Fraud detection for Telecommunication Industry
- The telecommunications industry has expanded dramatically in the last few years with the development of affordable mobile phone technology.
- Fraud is an adaptive crime, so it needs special method of intelligent data analysis to detect and prevent it.
- These method exits in the areas of Knowledge Discovery in Databases (KDD), Data Mining, Machine Learning and Statistics. They offer applicable and successful solutions in different areas of fraud crimes.
- At a low level, simple rule-based detection systems use rules such as the apparent use of the same phone in two very distant geographical locations in quick succession, calls which appear to overlap in time and very high value and very long calls.
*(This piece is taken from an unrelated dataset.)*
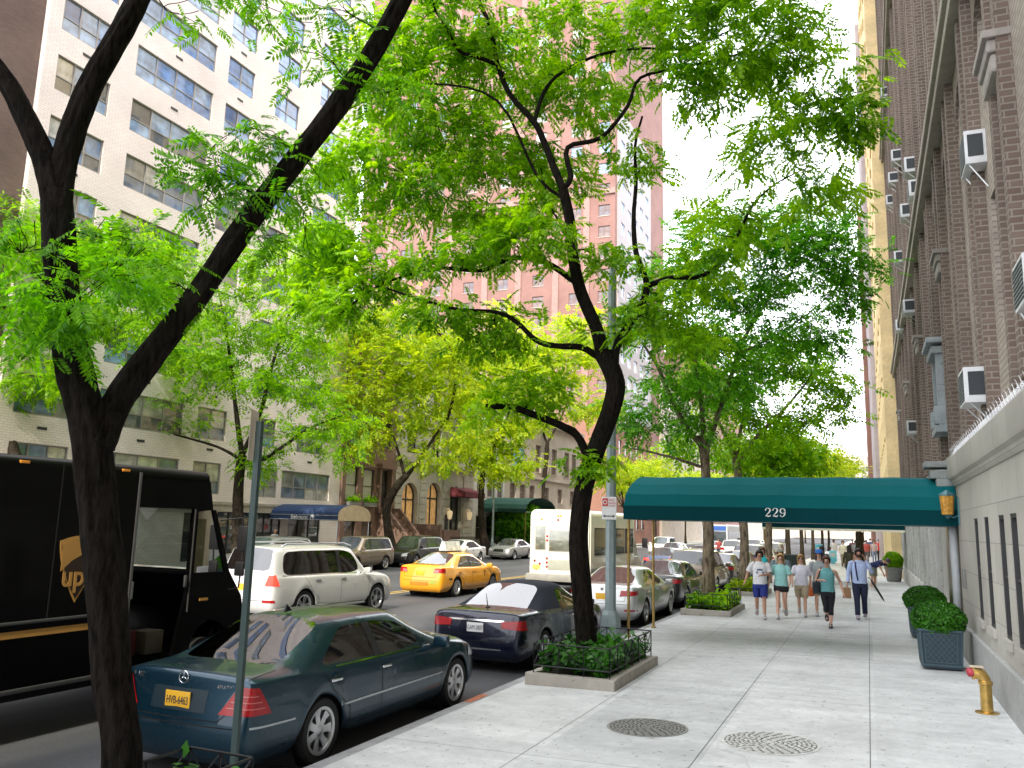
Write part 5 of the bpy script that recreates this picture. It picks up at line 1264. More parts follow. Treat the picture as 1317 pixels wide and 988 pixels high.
# --- white brick apartment house across the street
y0 = 20.7; cols = [(.6, 3.2, 3), (4.4, 9.2, 4), (10.1, 12.1, 2), (13.9, 16.0, 2), (17.9, 20.5, 3)]
ops = []
for k in range(16):
    top = 5.0+2.68*k
    for a, b, n in cols:
        if k == 0 and n == 2: b = a+1.9
        if k == 0 and a == 13.9: a, b, n = 14.6, 16.4, 2
        if k == 0 and a == 17.9: a, b, n = 16.8, 21.3, 4
        ops.append((a, b, top-1.55, top, 'b%d' % n if (k > 5 and a > 9) or k > 6 and (k % 3) else 'p%d' % n))
st = {}
for n in (2, 3, 4): st['p%d' % n] = dict(n=n, rail=.42, pane=PANE); st['b%d' % n] = dict(n=n, rail=.42, pane=PANEB)
gops = [(9.8, 11.6, .2, 2.5, 'g'), (12.0, 14.8, .1, 2.6, 'g'), (15.0, 17.0, .1, 2.6, 'g'), (17.6, 20.6, .5, 2.5, 'g'), (3, 7, .8, 2.4, 'g')]
st['g'] = dict(n=3, rail=.75, pane=PANED, frm=FRMD)
white, mw = building('apartment_building', 'white glazed brick apartment house with wide ribbon windows across the street', 'building', (FWALL, y0, gz(FWALL)-.1), LEFT, 22.4, 46, 14, WB, ops+gops, st, .16)
m = MB(); m.box((11.2, -.03, 1.4), (22.3, .05, 2.85)); 
m = MB(); m.box((11.2, -.06, 3.02), (22.38, .14, .14)); m.box((11.2, -.04, 2.78), (22.36, .09, .34)); m.build('ledge', [concrete('ledge stone', (.42, .38, .32), False)], white)
nv = 0
for k in range(1, 14):
    for a, b, n in cols:
        if nv < 60 and in_view(mw, (a+b)/2, 5+2.68*k, 20):
            m = MB(); m.box(((a+b)/2, -.006, 5.0+2.68*k-2.05), (.42, .03, .11)); m.build('vent', [FRMD], white); nv += 1
# --- brown brick building to the left of it
ops = [(a, a+1.3, z, z+1.7, 'p') for z in [3+3.1*k for k in range(13)] for a in (2, 5, 8, 11.4)]
building('apartment_building', 'brown brick building at the left edge beside the white one', 'building', (FWALL-.25, 4.6, gz(FWALL)-.1), LEFT, 16.05, 48, 14, BB, ops, {'p': dict(n=1)}, .2)
# --- brown townhouse
Z0 = gz(FWALL)-.1
ops = [(.4, 1.7, 3.45, 5.65, 'c'), (2.35, 3.6, 3.45, 5.65, 'c'), (.5, 1.7, 7.2, 9.3, 'd'), (2.4, 3.6, 7.2, 9.3, 'd'), (4.4, 5.5, 7.2, 9.3, 'd'), (.5, 1.7, 10.8, 12.6, 'd'), (2.4, 3.6, 10.8, 12.6, 'd'), (4.4, 5.5, 10.8, 12.6, 'd'), (.5, 1.7, 1.1, 2.3, 'k'), (2.4, 3.6, 1.1, 2.3, 'k'), (4.2, 5.35, 2.95, 5.7, 'k')]
st = {'c': dict(n=1, pane=CURT, frm=FRMD), 'd': dict(n=1, pane=PANED, frm=FRMD), 'k': dict(n=1, rail=.7, pane=PANED, frm=FRMD)}
bsn, mw = building('brown_townhouse', 'narrow brownstone townhouse with flower boxes under its tall windows', 'townhouse', (FWALL+.12, 43.16, Z0), LEFT, 6.2, 15, 12, BS, ops, st, .25, BS)
m = MB()
for a, b in ((.4, 1.7), (2.35, 3.6)): m.box(((a+b)/2, -.06, 5.85), (b-a+.3, .2, .14)); m.box(((a+b)/2, -.04, 5.7), (b-a+.16, .1, .12))
m.box((3.1, -.15, 14.8), (6.3, .5, .5)); m.box((4.78, -.2, 5.95), (1.9, .5, .3)); m.box((4.05, -.12, 4.3), (.22, .26, 2.9)); m.box((5.5, -.12, 4.3), (.22, .26, 2.9))
m.build('stone_trim', [BS], bsn)
m = MB()
for k in range(9): m.box((5.1, -.55-.28*(8-k)*1.0+.0, .16+.31*k-.0), (1.5, .30, .31))
m.prism([(4.2, -.02, 0), (4.2, -.7, 0), (4.2, -3.2, 0), (4.2, -3.2, .5), (4.2, -.7, 3.2), (4.2, -.02, 3.2)], (.2, 0, 0)); m.prism([(5.85, -.02, 0), (5.85, -.7, 0), (5.85, -3.2, 0), (5.85, -3.2, .5), (5.85, -.7, 3.2), (5.85, -.02, 3.2)], (.2, 0, 0))
m.build('stoop', [BS], bsn)
LEAFB = M('dark shrub core', (.02, .06, .012), .8)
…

- At a higher level, statistical summaries of call distributions (often called profiles or signature at the user level) are compared with thresholds determined either by experts or by application of supervised learning methods to known fraud/nonfraud cases.
- Some forensic accountants specialize in forensic analytics which is the procurement and analysis of electronic data to reconstruct, detect, and otherwise support a claim of financial fraud.
- The main steps in forensic analytics are (a)data collection,(b)data preparation,(c)data analysis, and(d)reporting.
- For example, forensic analytics may be used to review an employees’ purchasing card activity to assess whether any of the purchases were diverted or divertible for personal use.
- Data mining to classify, cluster, and segment the data and automatically find associations and rules in the data that may signify interesting patterns, including those related to fraud.
- Expert systems to encode expertise for detecting fraud in the form of rules.
Pattern recognition to detect approximate classes, clusters, or patterns of suspicious behavior either automatically or to match given inputs.
Machine learning techniques to automatically identify characteristics of fraud.